Même en autobus, c’est fatigant! nous prévient Stefan, un sympathique artiste allemand avec qui nous avons discuté voyages et refait le monde, sirotant de grosses Bintang fraîches et nous régalant de «cumi cumi» (calmars) sur le BBQ, lors de notre retour à Lewoleba. Et notre bourlingueur au sac à dos savait de quoi il parlait. Stefan revenait juste de franchir la «Trans-Flores», parcourir de part en part cette île à la topographie tourmentée. «Il n’y a pas de répit. On est toujours en train de monter, descendre ou tourner. Il y a des montagnes partout!» Wow, pensons-nous, on va s’payer la traite! D’autant plus que Flores foisonne de peuples aux moeurs, habitations, étoffes et langues distinctes. Mais une ombre planait sur nos fantasmes: la chaleur qui sévit sous ces latitudes équatoriales. Pas fâchés que la saison des pluies soit désormais décalée et que des averses quotidiennes nous aideront à mieux nous conserver et…pédaler dans ce sauna!

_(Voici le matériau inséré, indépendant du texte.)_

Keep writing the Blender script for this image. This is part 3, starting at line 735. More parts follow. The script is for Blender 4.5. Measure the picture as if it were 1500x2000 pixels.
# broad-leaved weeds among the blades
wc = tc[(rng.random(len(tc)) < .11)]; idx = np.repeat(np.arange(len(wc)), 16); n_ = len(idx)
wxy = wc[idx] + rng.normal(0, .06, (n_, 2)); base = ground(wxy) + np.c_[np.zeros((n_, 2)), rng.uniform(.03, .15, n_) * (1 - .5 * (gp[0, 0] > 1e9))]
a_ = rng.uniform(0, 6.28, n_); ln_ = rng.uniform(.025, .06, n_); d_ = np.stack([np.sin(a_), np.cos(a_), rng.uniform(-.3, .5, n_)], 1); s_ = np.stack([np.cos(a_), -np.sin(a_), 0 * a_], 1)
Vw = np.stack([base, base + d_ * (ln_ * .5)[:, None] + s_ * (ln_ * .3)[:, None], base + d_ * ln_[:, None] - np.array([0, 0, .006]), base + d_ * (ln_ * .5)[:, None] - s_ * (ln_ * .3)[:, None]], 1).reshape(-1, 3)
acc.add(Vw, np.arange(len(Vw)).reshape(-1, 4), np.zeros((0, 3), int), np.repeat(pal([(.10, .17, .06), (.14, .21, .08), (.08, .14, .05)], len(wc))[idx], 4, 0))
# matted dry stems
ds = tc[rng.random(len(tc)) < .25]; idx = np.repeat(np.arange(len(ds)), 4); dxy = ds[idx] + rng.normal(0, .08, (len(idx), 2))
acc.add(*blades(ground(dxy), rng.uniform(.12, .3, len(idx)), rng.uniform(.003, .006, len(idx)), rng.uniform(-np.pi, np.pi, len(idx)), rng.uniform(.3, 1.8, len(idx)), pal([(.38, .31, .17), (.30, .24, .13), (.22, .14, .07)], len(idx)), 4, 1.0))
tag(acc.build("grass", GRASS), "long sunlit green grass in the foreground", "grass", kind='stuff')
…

Avant même de se lancer sur la «Trans», la traversée de Lewoleba vers Larantuka, sur la pointe est de Flores, époustoufle déjà. Le Bale Nagi 2, bateau de bois bigarré trimbalant passagers, cargo, motos et vélos entre ces deux ports, longe d’abord le littoral sud-ouest de Lembata, chlorophyllien en la saison, puis s’insinue entre les îles Solor et Adonara, enfilant les détroits de Boleng, Solor et Flores, autant de longues passes serrées que bordent des rivages luminescents et majestueux volcans. L’imposant Ile Boleng, pyramide touffue, domine presque tout le parcours. Faisons escale à Waiwerang, sur la côte sud d’Adonara, le temps de nous délester de quelques scooters, cartons, poules et cochons, des passagers aussi…et en embarquer d’autres! Des enfants montent à l’abordage pour jouer aux débardeurs, s’affairent un moment pour quelques rupiahs, puis s’élancent du toit de la timonerie pour égayer et faire écumer la rade limpide. Levons l’ancre.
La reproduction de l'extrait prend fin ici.